[Records from a collection]
--- --- ---
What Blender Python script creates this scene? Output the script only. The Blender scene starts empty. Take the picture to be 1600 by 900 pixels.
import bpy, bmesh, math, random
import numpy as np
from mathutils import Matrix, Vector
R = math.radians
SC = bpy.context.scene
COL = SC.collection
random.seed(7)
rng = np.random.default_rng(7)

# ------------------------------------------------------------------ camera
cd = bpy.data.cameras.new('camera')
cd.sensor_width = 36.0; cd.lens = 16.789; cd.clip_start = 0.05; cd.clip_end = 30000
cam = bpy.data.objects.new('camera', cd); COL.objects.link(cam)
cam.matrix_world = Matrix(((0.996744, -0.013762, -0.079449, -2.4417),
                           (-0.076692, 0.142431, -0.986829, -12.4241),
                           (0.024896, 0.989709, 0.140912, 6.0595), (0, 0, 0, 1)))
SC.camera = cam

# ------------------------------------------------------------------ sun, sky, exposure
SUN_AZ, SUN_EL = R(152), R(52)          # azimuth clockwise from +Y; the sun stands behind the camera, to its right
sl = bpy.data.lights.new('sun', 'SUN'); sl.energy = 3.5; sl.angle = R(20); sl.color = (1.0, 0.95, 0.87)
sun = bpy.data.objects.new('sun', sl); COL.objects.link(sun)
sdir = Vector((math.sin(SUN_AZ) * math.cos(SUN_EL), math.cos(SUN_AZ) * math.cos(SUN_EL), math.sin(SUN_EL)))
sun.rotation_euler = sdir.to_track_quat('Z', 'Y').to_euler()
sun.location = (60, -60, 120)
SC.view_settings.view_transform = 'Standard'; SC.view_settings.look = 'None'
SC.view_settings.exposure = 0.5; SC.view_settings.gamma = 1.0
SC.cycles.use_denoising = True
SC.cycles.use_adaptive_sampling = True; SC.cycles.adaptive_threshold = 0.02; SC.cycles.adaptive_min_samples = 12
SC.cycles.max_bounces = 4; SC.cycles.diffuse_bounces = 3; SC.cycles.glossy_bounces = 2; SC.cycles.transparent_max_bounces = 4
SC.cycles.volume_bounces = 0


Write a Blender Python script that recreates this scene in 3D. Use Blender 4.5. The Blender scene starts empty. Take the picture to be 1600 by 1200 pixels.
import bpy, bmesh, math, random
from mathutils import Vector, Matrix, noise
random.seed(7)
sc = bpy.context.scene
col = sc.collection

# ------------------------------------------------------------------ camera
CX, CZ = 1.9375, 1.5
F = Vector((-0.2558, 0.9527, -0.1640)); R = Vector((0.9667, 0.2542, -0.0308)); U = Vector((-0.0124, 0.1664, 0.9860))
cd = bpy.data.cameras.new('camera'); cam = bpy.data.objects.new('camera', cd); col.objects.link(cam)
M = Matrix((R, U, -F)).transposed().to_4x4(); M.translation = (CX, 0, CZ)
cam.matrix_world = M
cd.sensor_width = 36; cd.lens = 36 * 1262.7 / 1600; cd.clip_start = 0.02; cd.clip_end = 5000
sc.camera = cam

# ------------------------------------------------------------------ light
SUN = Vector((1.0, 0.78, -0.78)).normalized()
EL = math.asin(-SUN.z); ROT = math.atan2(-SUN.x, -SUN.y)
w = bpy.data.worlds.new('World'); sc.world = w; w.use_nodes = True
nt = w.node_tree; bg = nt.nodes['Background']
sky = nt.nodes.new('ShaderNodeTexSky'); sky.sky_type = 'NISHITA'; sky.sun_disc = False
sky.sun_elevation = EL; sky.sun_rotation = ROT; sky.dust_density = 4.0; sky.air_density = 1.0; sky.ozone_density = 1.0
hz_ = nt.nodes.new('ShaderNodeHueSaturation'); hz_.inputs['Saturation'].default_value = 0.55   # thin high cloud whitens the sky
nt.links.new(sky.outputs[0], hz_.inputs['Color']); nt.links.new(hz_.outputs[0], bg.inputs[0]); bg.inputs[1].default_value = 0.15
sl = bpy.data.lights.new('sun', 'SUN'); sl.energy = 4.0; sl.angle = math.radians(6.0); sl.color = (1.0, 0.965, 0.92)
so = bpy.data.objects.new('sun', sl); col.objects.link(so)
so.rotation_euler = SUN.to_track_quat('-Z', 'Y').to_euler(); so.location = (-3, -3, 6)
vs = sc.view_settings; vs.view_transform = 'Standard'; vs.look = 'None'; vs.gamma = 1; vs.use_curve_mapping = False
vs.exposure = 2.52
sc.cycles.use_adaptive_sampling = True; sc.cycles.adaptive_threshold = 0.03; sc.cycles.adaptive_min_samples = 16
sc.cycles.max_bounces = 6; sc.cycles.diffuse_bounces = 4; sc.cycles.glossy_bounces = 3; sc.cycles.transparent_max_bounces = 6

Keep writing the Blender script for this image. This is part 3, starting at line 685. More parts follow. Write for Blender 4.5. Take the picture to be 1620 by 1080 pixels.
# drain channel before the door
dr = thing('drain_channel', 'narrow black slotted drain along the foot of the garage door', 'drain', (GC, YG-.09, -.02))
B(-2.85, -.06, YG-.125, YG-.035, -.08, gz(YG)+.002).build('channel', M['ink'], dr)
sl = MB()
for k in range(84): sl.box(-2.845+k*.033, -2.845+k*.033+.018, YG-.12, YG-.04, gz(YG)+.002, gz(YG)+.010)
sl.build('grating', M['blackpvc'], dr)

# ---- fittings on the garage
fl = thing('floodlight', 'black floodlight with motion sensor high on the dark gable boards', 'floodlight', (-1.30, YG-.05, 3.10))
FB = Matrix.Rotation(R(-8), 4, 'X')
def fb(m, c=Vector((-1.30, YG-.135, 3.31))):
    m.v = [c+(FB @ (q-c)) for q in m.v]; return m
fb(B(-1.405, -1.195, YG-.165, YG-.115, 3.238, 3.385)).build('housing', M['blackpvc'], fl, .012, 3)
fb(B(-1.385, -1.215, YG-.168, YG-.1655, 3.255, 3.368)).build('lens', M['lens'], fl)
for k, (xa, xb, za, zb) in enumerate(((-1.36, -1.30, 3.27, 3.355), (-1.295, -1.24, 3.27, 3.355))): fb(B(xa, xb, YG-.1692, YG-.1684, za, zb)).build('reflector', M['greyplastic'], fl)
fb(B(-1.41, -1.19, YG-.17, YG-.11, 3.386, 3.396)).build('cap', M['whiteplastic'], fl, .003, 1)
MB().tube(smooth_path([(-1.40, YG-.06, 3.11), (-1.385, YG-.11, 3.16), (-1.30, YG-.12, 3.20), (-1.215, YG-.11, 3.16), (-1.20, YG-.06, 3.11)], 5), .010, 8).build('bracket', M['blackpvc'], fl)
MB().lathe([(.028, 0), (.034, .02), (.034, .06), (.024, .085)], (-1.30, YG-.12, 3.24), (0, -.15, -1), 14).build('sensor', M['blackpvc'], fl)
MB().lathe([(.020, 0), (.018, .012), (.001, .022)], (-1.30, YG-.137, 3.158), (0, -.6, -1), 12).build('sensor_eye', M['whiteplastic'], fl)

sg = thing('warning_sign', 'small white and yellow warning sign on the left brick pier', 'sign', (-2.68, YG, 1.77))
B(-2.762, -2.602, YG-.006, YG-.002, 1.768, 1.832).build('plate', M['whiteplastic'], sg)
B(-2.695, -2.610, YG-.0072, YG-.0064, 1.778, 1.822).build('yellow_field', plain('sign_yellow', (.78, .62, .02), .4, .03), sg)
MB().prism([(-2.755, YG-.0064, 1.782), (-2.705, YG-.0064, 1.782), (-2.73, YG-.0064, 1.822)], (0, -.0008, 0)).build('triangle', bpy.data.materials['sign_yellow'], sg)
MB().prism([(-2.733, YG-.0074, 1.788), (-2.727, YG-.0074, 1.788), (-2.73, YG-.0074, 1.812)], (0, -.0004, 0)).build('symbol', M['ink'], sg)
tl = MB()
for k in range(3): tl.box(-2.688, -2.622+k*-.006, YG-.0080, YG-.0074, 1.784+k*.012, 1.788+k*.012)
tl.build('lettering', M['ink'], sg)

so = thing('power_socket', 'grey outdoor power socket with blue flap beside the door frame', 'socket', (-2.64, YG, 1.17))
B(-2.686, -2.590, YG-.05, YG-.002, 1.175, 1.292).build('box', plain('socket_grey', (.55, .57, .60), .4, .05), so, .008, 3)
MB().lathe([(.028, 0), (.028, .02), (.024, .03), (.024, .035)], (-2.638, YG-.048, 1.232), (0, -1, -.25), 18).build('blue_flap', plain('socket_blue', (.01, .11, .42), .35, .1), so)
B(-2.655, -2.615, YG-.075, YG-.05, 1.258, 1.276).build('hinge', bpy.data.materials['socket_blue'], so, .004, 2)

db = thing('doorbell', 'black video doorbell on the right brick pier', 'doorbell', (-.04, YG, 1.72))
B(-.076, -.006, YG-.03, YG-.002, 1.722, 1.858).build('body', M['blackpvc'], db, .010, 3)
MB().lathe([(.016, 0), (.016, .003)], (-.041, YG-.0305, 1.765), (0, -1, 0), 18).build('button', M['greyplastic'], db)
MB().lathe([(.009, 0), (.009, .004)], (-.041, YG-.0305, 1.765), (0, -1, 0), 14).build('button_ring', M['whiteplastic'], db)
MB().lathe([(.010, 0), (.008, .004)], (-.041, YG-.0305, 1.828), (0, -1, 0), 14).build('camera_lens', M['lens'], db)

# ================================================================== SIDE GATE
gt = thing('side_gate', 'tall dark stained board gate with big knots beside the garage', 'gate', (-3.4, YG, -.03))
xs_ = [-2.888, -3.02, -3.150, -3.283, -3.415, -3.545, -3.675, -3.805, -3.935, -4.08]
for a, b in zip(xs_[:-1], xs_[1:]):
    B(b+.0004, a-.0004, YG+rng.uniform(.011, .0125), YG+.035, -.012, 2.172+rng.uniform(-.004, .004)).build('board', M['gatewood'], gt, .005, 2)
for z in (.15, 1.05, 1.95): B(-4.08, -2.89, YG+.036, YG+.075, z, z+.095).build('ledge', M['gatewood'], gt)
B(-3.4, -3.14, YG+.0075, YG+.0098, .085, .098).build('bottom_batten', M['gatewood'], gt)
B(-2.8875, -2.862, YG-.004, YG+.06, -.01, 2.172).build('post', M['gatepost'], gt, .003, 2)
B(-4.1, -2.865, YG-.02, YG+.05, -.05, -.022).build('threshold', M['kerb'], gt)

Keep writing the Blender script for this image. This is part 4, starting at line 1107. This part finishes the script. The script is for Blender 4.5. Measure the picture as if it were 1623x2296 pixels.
--- --- ---
### SET EXERCISE
Search the data for the string "writing" and copy each line where it appears.

### RESULT OF THE TASK
Keep writing the Blender script for this image. This is part 3, starting at line 685. More parts follow. Write for Blender 4.5. Take the picture to be 1620 by 1080 pixels.
Keep writing the Blender script for this image. This is part 4, starting at line 1107. This part finishes the script. The script is for Blender 4.5. Measure the picture as if it were 1623x2296 pixels.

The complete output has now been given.